On September 7, 1808, an old fiddler who played at local dances and other hootenannies was robbed and murdered while walking home from a dance. His body was abandoned on a bridge that connected the winding, narrow road. Ever since, according to tradition, his ghost can be heard playing the fiddle on moonlit nights at the witching hour.

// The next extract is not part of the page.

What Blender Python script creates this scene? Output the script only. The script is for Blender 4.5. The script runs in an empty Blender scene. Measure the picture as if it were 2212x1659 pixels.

Even a hundred years later, visitors to Clinton, often traveling up from New York City, could expect to hear renditions of the legend of the musical ghost of Fiddler’s Bridge. One local enthusiast, Charles W. Carpenter, who also happened to be Clinton’s town supervisor, was tired of being told his tale was preposterous. A man of action, one night, Carpenter crowded the disbelievers into his hay wagon and shot off for the haunted site. As the wagon barreled towards the bridge, Carpenter’s flabbergasted passengers heard the wails of a great fiddler at work.
The bridge became Fiddler’s Bridge. And even after the bridge was torn down, the town named the road Fiddler’s Bridge Road in honor of the old fiddler.
Clinton locals have kept the Fiddler’s Bridge legend alive and celebrated. Viola and Emil Schoch performed a reenactment of the hay-barrel ride in 1992. The audience did indeed report hearing fiddle music, though it was admittedly performed by a local teenager costumed in a white sheet.